:: Material ::
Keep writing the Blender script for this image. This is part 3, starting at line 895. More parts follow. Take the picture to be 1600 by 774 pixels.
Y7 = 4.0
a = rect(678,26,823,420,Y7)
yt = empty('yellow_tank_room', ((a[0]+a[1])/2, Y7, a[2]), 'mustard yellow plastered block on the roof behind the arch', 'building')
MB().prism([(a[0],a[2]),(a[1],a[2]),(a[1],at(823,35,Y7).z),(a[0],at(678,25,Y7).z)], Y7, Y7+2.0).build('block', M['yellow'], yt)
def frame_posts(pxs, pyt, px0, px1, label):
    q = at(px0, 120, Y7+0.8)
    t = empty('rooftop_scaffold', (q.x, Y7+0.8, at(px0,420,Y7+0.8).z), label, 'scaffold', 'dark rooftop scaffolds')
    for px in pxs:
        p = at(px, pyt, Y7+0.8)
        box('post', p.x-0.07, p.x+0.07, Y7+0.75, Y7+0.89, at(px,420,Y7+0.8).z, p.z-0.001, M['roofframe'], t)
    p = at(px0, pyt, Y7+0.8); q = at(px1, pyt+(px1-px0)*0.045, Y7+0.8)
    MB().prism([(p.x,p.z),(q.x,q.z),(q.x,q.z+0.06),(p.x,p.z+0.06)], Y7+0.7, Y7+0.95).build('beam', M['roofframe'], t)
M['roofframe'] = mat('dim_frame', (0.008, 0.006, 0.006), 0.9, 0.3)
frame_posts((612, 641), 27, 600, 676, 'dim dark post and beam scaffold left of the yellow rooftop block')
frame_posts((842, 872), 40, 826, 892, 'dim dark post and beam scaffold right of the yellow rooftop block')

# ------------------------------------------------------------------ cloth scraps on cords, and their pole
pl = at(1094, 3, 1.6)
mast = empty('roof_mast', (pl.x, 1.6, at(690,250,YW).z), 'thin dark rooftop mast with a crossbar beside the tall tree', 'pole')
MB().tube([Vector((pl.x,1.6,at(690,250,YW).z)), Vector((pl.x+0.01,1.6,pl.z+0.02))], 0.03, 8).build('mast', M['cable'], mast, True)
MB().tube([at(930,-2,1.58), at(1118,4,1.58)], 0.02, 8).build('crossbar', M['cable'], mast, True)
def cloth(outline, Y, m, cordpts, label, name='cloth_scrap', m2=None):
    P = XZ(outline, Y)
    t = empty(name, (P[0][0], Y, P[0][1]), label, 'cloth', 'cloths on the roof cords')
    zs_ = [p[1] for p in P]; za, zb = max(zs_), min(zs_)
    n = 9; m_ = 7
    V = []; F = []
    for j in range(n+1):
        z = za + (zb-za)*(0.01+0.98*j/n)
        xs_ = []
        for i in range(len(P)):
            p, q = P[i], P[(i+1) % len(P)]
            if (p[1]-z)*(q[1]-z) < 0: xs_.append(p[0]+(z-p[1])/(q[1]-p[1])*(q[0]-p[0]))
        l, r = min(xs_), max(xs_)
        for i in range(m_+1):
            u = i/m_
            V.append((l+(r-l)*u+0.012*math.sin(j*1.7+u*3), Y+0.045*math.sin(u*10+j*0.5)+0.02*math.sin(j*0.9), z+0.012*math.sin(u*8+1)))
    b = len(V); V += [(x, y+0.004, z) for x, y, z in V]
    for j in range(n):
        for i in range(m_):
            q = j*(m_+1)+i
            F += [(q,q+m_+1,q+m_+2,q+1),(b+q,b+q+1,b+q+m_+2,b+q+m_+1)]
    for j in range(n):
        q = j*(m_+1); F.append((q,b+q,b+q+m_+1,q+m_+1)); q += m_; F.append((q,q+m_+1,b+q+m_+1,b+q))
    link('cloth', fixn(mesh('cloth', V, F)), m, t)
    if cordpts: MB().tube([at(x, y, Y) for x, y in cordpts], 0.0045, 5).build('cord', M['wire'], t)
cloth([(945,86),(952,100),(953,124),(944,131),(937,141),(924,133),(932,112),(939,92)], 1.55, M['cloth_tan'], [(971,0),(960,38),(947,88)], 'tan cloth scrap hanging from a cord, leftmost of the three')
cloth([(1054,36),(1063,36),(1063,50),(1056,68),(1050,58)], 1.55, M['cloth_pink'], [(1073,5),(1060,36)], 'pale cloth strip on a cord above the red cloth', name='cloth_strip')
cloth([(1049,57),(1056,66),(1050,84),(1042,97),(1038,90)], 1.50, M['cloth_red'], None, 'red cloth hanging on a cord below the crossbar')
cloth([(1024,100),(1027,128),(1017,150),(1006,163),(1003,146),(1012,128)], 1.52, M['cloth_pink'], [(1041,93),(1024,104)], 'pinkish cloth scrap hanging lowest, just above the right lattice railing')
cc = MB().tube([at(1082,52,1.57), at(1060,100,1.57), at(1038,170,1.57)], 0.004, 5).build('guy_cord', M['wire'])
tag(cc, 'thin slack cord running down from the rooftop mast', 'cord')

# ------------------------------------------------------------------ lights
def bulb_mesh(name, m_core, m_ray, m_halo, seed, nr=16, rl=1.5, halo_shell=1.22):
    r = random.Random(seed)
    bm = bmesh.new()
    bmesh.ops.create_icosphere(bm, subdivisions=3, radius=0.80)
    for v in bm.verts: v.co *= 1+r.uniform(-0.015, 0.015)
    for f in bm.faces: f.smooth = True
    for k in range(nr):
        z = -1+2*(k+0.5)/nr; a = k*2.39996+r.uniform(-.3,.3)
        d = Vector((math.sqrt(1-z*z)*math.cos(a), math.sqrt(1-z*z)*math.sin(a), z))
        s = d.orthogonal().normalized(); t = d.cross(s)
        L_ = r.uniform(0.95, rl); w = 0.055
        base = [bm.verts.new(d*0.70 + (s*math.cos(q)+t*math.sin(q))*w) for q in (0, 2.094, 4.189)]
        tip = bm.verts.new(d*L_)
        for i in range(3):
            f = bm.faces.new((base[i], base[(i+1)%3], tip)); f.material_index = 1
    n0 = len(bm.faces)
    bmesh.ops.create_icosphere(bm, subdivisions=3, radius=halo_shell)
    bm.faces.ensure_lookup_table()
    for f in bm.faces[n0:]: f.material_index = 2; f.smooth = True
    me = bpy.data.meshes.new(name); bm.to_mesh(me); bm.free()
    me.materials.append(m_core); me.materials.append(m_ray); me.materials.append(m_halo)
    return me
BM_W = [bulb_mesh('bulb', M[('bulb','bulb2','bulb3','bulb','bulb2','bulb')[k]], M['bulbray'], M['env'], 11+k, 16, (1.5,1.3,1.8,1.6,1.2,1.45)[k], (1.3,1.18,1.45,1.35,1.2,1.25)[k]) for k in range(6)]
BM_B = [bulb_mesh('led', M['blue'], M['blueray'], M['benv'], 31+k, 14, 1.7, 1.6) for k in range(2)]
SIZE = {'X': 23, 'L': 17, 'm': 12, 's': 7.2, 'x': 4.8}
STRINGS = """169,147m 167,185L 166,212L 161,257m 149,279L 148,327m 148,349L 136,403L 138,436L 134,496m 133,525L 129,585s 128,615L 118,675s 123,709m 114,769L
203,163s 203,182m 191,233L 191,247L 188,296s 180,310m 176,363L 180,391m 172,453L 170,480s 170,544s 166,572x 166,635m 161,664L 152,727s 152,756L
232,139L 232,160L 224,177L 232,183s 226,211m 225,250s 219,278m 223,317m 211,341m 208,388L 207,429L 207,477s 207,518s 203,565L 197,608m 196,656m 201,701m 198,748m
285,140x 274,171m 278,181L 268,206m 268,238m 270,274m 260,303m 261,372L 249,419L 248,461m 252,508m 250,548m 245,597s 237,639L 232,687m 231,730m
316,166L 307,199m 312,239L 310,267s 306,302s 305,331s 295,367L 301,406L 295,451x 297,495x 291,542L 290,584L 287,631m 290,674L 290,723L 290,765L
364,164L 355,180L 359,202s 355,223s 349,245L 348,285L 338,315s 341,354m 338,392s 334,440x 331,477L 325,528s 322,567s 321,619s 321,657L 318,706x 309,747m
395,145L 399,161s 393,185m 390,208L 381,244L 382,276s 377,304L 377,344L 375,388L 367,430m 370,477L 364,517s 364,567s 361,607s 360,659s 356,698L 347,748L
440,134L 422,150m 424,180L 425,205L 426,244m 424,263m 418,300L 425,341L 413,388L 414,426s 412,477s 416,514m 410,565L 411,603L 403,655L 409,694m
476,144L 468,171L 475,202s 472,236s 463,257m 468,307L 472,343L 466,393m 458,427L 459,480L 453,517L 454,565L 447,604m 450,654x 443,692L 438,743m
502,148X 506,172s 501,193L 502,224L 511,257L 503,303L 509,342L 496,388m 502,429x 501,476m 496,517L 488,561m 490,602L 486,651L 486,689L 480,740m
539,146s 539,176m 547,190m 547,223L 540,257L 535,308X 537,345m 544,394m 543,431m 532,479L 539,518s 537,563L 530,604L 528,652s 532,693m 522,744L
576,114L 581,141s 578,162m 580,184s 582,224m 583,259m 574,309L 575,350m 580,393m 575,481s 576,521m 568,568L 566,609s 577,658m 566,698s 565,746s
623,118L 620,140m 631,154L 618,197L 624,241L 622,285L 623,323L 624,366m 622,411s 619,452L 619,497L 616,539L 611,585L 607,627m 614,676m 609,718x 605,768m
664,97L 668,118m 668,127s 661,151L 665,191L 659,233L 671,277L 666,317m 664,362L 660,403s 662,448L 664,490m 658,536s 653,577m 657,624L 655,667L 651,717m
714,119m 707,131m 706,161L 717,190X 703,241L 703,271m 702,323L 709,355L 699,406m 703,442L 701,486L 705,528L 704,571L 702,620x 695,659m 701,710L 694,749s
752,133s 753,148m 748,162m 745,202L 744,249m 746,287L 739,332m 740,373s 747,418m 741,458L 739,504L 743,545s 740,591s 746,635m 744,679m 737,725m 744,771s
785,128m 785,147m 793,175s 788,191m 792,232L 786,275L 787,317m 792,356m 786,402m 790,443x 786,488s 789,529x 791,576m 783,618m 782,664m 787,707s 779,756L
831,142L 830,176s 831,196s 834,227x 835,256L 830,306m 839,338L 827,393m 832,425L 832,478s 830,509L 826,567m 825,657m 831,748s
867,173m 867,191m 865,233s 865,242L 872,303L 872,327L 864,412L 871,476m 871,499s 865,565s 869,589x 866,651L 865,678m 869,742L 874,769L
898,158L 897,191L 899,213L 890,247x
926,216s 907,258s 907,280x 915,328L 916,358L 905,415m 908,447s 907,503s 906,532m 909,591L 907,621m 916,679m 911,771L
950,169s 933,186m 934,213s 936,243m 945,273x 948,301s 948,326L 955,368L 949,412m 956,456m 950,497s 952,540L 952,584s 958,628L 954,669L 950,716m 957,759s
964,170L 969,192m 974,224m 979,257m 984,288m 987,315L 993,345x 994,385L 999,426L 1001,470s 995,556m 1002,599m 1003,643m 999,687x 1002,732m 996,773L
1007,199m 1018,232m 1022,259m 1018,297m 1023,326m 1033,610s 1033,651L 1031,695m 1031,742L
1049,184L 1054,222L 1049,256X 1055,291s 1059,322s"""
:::
**Your objective**
Extract exactly the leading lines of the data, stopping at and including the line with "frame_posts((842, 872), 40, 826, 892, 'dim".

**Answer below**
Keep writing the Blender script for this image. This is part 3, starting at line 895. More parts follow. Take the picture to be 1600 by 774 pixels.
Y7 = 4.0
a = rect(678,26,823,420,Y7)
yt = empty('yellow_tank_room', ((a[0]+a[1])/2, Y7, a[2]), 'mustard yellow plastered block on the roof behind the arch', 'building')
MB().prism([(a[0],a[2]),(a[1],a[2]),(a[1],at(823,35,Y7).z),(a[0],at(678,25,Y7).z)], Y7, Y7+2.0).build('block', M['yellow'], yt)
def frame_posts(pxs, pyt, px0, px1, label):
    q = at(px0, 120, Y7+0.8)
    t = empty('rooftop_scaffold', (q.x, Y7+0.8, at(px0,420,Y7+0.8).z), label, 'scaffold', 'dark rooftop scaffolds')
    for px in pxs:
        p = at(px, pyt, Y7+0.8)
        box('post', p.x-0.07, p.x+0.07, Y7+0.75, Y7+0.89, at(px,420,Y7+0.8).z, p.z-0.001, M['roofframe'], t)
    p = at(px0, pyt, Y7+0.8); q = at(px1, pyt+(px1-px0)*0.045, Y7+0.8)
    MB().prism([(p.x,p.z),(q.x,q.z),(q.x,q.z+0.06),(p.x,p.z+0.06)], Y7+0.7, Y7+0.95).build('beam', M['roofframe'], t)
M['roofframe'] = mat('dim_frame', (0.008, 0.006, 0.006), 0.9, 0.3)
frame_posts((612, 641), 27, 600, 676, 'dim dark post and beam scaffold left of the yellow rooftop block')
frame_posts((842, 872), 40, 826, 892, 'dim dark post and beam scaffold right of the yellow rooftop block')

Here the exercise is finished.